Expectations of accelerated interest rate rises sent equity markets into a tailspin in February, affecting the first quarter and setting the tone for the calendar year.

The good news is that it’s not all doom and gloom and investors can look to the media, retail and mining services sectors for opportunities over the medium term.

One theme discovered during the recent reporting season is the trend away from digital advertising spend back towards traditional advertising on TV and radio. The digital media market is maturing after many years of double-digit growth, while many advertising agencies are finding it hard to accurately measure return on investment. As a result, advertisers are beginning to move from the likes of Facebook and YouTube back towards free-to-air television and radio advertising.

In the US, consumer goods company Procter & Gamble, the world’s largest advertiser, was among several companies to boycott YouTube when it discovered video ads were running before extremist and racist videos. Procter & Gamble cut more than $US200 million in digital ad spend in 2017 – including cuts of 20-50 per cent at “several big digital players” – and is set to return to YouTube on stricter terms.

 After the Cambridge Analytics scandal, Tesla CEO Elon Musk deleted the company’s pages and Subway, Sonos and Hewlett Packard also suspended their spend on Facebook advertising. The latest data from US research firm eMarketer showed that Google and Facebook’s combined US digital ad market share will drop for the first time this year.

By contrast, traditional media is easy to control and measure. In our opinion, Australian media company Nine Entertainment (ASX: NEC) delivered one of the best results during the recent reporting season. As a market leader, the company  is well positioned to take advantage of this trend in the coming years.

Consumer confidence slowly returning

The long-suffering retail sector has been particularly out of favour since the announcement that Amazon would launch in Australia. Amazon has yet to make an impact since arriving in December 2017 and the retail sector is the cheapest it has been for long time.

The macro-economic environment continues to improve in Australia – consumer confidence is slowly returning and unemployment is stable, making a compelling case for retail over the next few years.
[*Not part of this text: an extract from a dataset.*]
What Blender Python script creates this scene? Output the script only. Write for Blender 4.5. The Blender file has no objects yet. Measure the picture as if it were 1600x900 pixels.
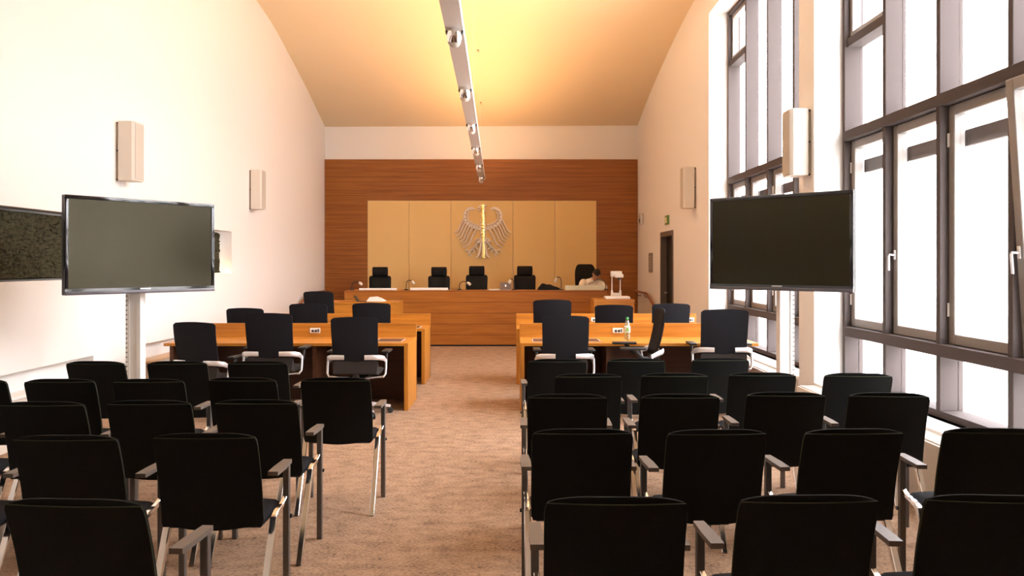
import bpy, bmesh, math, random
from mathutils import Vector, Matrix, Euler
random.seed(7)
PI = math.pi
sc = bpy.context.scene
COL = sc.collection
H = 1.6; F = 1250.0; HV = 412.0

# ------------------------------------------------------------------ helpers
class MB:
    """collects vertices and faces for one mesh object"""
    def __init__(s): s.v = []; s.f = []
    def add(s, vs, fs):
        b = len(s.v); s.v += [tuple(p) for p in vs]; s.f += [tuple(b + i for i in f) for f in fs]; return s
    def bm(s, bm):
        bm.verts.index_update()
        return s.add([v.co.copy() for v in bm.verts], [[v.index for v in f.verts] for f in bm.faces])
    def box(s, x0, x1, y0, y1, z0, z1, bev=0.0, seg=2, M=None):
        bm = bmesh.new(); bmesh.ops.create_cube(bm, size=1)
        for v in bm.verts:
            v.co = Vector(((x0+x1)/2 + v.co.x*(x1-x0), (y0+y1)/2 + v.co.y*(y1-y0), (z0+z1)/2 + v.co.z*(z1-z0)))
        if bev > 0:
            bmesh.ops.bevel(bm, geom=bm.edges[:], offset=bev, segments=seg, profile=0.5, affect='EDGES')
        if M is not None: bmesh.ops.transform(bm, matrix=M, verts=bm.verts)
        s.bm(bm); bm.free(); return s
    def tube(s, pts, r, n=10, cap=True, sx=1.0, sy=1.0, square=False, up=Vector((1, 0, 0))):
        pts = [Vector(p) for p in pts]; rings = []
        rr = r if isinstance(r, (list, tuple)) else [r]*len(pts)
        if square: n = 8
        for i, p in enumerate(pts):
            t = (pts[min(i+1, len(pts)-1)] - pts[max(i-1, 0)]).normalized()
            a = up - t*up.dot(t)
            if a.length < 1e-4: a = Vector((0, 1, 0)) - t*t.y
            a.normalize(); b = t.cross(a)
            ring = []
            for k in range(n):
                if square:
                    c = .22
                    q = [(1, -1+c), (1, 1-c), (1-c, 1), (-1+c, 1), (-1, 1-c), (-1, -1+c), (-1+c, -1), (1-c, -1)][k]
                else:
                    an = 2*PI*k/n; q = (math.cos(an), math.sin(an))
                ring.append(p + a*q[0]*rr[i]*sx + b*q[1]*rr[i]*sy)
            rings.append(ring)
        vs = [q for g in rings for q in g]; fs = []
        for i in range(len(pts)-1):
            for k in range(n):
                fs.append((i*n+k, i*n+(k+1) % n, (i+1)*n+(k+1) % n, (i+1)*n+k))
        if cap:
            fs.append(tuple(range(n-1, -1, -1))); fs.append(tuple((len(pts)-1)*n+k for k in range(n)))
        return s.add(vs, fs)
    def lathe(s, prof, c=(0, 0, 0), n=24, M=None):
        vs = []; fs = []
        for (r, z) in prof:
            for k in range(n):
                p = Vector((r*math.cos(2*PI*k/n), r*math.sin(2*PI*k/n), z))
                if M is not None: p = M @ p
                vs.append(p + Vector(c))
        for i in range(len(prof)-1):
            for k in range(n):
                fs.append((i*n+k, i*n+(k+1) % n, (i+1)*n+(k+1) % n, (i+1)*n+k))
        fs.append(tuple(range(n-1, -1, -1))); fs.append(tuple((len(prof)-1)*n+k for k in range(n)))
        return s.add(vs, fs)
    def slab(s, fa, fb, nu=16, nv=10):
        """closed slab between two surfaces fa(s,t), fb(s,t), s in -1..1, t in 0..1"""
        A = [fa(-1+2*i/nu, j/nv) for j in range(nv+1) for i in range(nu+1)]
        B = [fb(-1+2*i/nu, j/nv) for j in range(nv+1) for i in range(nu+1)]
        n = len(A); w = nu+1; fs = []
        for j in range(nv):
            for i in range(nu):
                a = j*w+i
                fs.append((a, a+1, a+w+1, a+w)); fs.append((n+a, n+a+w, n+a+w+1, n+a+1))
        for i in range(nu):
            fs.append((i+1, i, n+i, n+i+1)); a = nv*w+i; fs.append((a, a+1, n+a+1, n+a))
        for j in range(nv):
            a = j*w; fs.append((a, a+w, n+a+w, n+a)); a = j*w+nu; fs.append((a+w, a, n+a, n+a+w))
        return s.add(A+B, fs)
    def prism(s, poly, axis, a0, a1):
        """extrude a 2-D outline along an axis"""
        def P(u, v, a):
            return {'x': (a, u, v), 'y': (u, a, v), 'z': (u, v, a)}[axis]
        n = len(poly)
        vs = [P(u, v, a0) for u, v in poly] + [P(u, v, a1) for u, v in poly]
        fs = [tuple(range(n-1, -1, -1)), tuple(range(n, 2*n))]
        for i in range(n):
            fs.append((i, (i+1) % n, n+(i+1) % n, n+i))
        return s.add(vs, fs)
    def ball(s, c, r, sub=2):
        bm = bmesh.new(); bmesh.ops.create_icosphere(bm, subdivisions=sub, radius=1)
        R = r if isinstance(r, (tuple, list)) else (r, r, r)
        for v in bm.verts: v.co = Vector((c[0]+v.co.x*R[0], c[1]+v.co.y*R[1], c[2]+v.co.z*R[2]))
        s.bm(bm); bm.free(); return s
    def build(s, name, mat, parent=None, loc=None, smooth=40):
        me = bpy.data.meshes.new(name); me.from_pydata(s.v, [], s.f); me.validate()
        bm = bmesh.new(); bm.from_mesh(me); bmesh.ops.recalc_face_normals(bm, faces=bm.faces); bm.to_mesh(me); bm.free()
        if smooth:
            me.shade_smooth(); me.set_sharp_from_angle(angle=math.radians(smooth))
        me.materials.append(mat)
        o = bpy.data.objects.new(name, me); COL.objects.link(o)
        if parent is not None: o.parent = parent
        if loc is not None: o.location = loc
        return o

def smooth_path(pts, k=4):
    pts = [Vector(p) for p in pts]; n = len(pts); out = []
    for i in range(n-1):
        a, b, c, d = pts[max(i-1, 0)], pts[i], pts[i+1], pts[min(i+2, n-1)]
        for j in range(k):
            t = j/k; out.append(.5*((2*b)+(c-a)*t+(2*a-5*b+4*c-d)*t*t+(3*b-a-3*c+d)*t**3))
    return out+[pts[-1]]
def tag(o, label=None, cat=None, group=None, kind=None):
    if label: o['label'] = label
    if cat: o['category'] = cat
    if group: o['group'] = group
    if kind: o['kind'] = kind
    return o
def thing(name, label=None, cat=None, loc=(0, 0, 0), rz=0, group=None, kind=None):
    o = bpy.data.objects.new(name, None); COL.objects.link(o); o.empty_display_size = .1
    o.location = loc; o.rotation_euler = (0, 0, rz)
    return tag(o, label, cat, group, kind)
def kids(o): return [c for c in COL.objects if c.parent == o]
def dup(root, loc, rz=0, label=None):
    r = root.copy(); COL.objects.link(r); r.location = loc; r.rotation_euler = (0, 0, rz)
    if label: r['label'] = label
    for ch in kids(root):
        c = ch.copy(); COL.objects.link(c); c.parent = r
        for g in kids(ch):
            d = g.copy(); COL.objects.link(d); d.parent = c
    return r

# ------------------------------------------------------------------ materials
def mat(name, col, rough=.6, metal=0, spec=.5, bump=0, bscale=200, var=0, vscale=20, trans=0, emit=None, estr=0, coat=0):
    m = bpy.data.materials.new(name); m.use_nodes = True
    nt = m.node_tree; b = nt.nodes['Principled BSDF']
    b.inputs['Base Color'].default_value = (*col, 1)
    b.inputs['Roughness'].default_value = rough; b.inputs['Metallic'].default_value = metal
    b.inputs['Specular IOR Level'].default_value = spec
    if trans: b.inputs['Transmission Weight'].default_value = trans
    if coat: b.inputs['Coat Weight'].default_value = coat
    if emit: b.inputs['Emission Color'].default_value = (*emit, 1); b.inputs['Emission Strength'].default_value = estr
    tc = nt.nodes.new('ShaderNodeTexCoord')
    if var:
        n = nt.nodes.new('ShaderNodeTexNoise'); n.inputs['Scale'].default_value = vscale; n.inputs['Detail'].default_value = 4
        r = nt.nodes.new('ShaderNodeValToRGB')
        r.color_ramp.elements[0].position = .3; r.color_ramp.elements[1].position = .7
        r.color_ramp.elements[0].color = (*[c*(1-var) for c in col], 1); r.color_ramp.elements[1].color = (*[min(1, c*(1+var)) for c in col], 1)
        nt.links.new(tc.outputs['Object'], n.inputs['Vector']); nt.links.new(n.outputs['Fac'], r.inputs['Fac']); nt.links.new(r.outputs['Color'], b.inputs['Base Color'])
    if bump:
        n = nt.nodes.new('ShaderNodeTexNoise'); n.inputs['Scale'].default_value = bscale
        bp = nt.nodes.new('ShaderNodeBump'); bp.inputs['Strength'].default_value = bump; bp.inputs['Distance'].default_value = .005
        nt.links.new(tc.outputs['Object'], n.inputs['Vector']); nt.links.new(n.outputs['Fac'], bp.inputs['Height']); nt.links.new(bp.outputs['Normal'], b.inputs['Normal'])
    return m

def wood(name, dark, light, scale=(1.2, 14, 30), rough=.38, lines=0):
    m = bpy.data.materials.new(name); m.use_nodes = True
    nt = m.node_tree; b = nt.nodes['Principled BSDF']; L = nt.links.new
    tc = nt.nodes.new('ShaderNodeTexCoord'); mp = nt.nodes.new('ShaderNodeMapping'); mp.inputs['Scale'].default_value = scale
    L(tc.outputs['Object'], mp.inputs['Vector'])
    n = nt.nodes.new('ShaderNodeTexNoise'); n.inputs['Scale'].default_value = 1.0; n.inputs['Detail'].default_value = 6; n.inputs['Roughness'].default_value = .6; n.inputs['Distortion'].default_value = .3
    L(mp.outputs['Vector'], n.inputs['Vector'])
    r = nt.nodes.new('ShaderNodeValToRGB'); r.color_ramp.elements[0].position = .33; r.color_ramp.elements[1].position = .67
    r.color_ramp.elements[0].color = (*dark, 1); r.color_ramp.elements[1].color = (*light, 1)
    L(n.outputs['Fac'], r.inputs['Fac']); out = r.outputs['Color']
    if lines:
        sp = nt.nodes.new('ShaderNodeSeparateXYZ'); L(tc.outputs['Object'], sp.inputs['Vector'])
        mu = nt.nodes.new('ShaderNodeMath'); mu.operation = 'MULTIPLY'; mu.inputs[1].default_value = 1/lines; L(sp.outputs['Z'], mu.inputs[0])
        fr = nt.nodes.new('ShaderNodeMath'); fr.operation = 'FRACT'; L(mu.outputs[0], fr.inputs[0])
        lt = nt.nodes.new('ShaderNodeMath'); lt.operation = 'LESS_THAN'; lt.inputs[1].default_value = .10; L(fr.outputs[0], lt.inputs[0])
        mx = nt.nodes.new('ShaderNodeMix'); mx.data_type = 'RGBA'; mx.blend_type = 'MULTIPLY'
        L(lt.outputs[0], mx.inputs[0]); L(out, mx.inputs[6]); mx.inputs[7].default_value = (.72, .68, .62, 1); out = mx.outputs[2]
    L(out, b.inputs['Base Color']); b.inputs['Roughness'].default_value = rough; b.inputs['Specular IOR Level'].default_value = .35
    return m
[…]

Companies with strong management are well placed to benefit from the sector’s tailwinds, including Noni B (ASX: NBL).

We are seeing strong evidence the mining cycle has turned.

Commodity prices are increasing and mining services companies are continuing to benefit from continued, albeit slow, growth in the Chinese economy.

While we do not expect the next mining boom to resemble the strength of the last, we are confident many mining services companies stand to benefit. We recently completed a tour of Western Australia and management teams are feeling confident. We believe companies that have undertaken strong cost reduction programs during the downturn are well positioned, such Ausdrill (ASX: ASL).

Caution on inflation scare

 Valuations are high and the greatest risk to global equity markets is a contraction in price-to-earnings multiples due to faster than expected increases in interest rates resulting from stronger global macro-economic conditions. In the short term, we are cautious about the effects of another inflation scare most likely triggered by the US Federal Reserve raising rates at a faster pace than expected.

After the White House decided to impose tariffs on China in March, heightening concerns about a global trade war, companies dependent on exports will demand close observation. The broader effect on the Australian equity market is yet to be fully understood as the geopolitical space is highly dynamic. Good news from the US may come in the form of detail on President Donald Trump’s infrastructure spending package.

Australian investors would also be wise to watch the evolution of the domestic dividend imputation argument. Adverse changes to the current policy would likely see a dent in retirees’ disposable income and cause capital to flow from equities into other asset classes.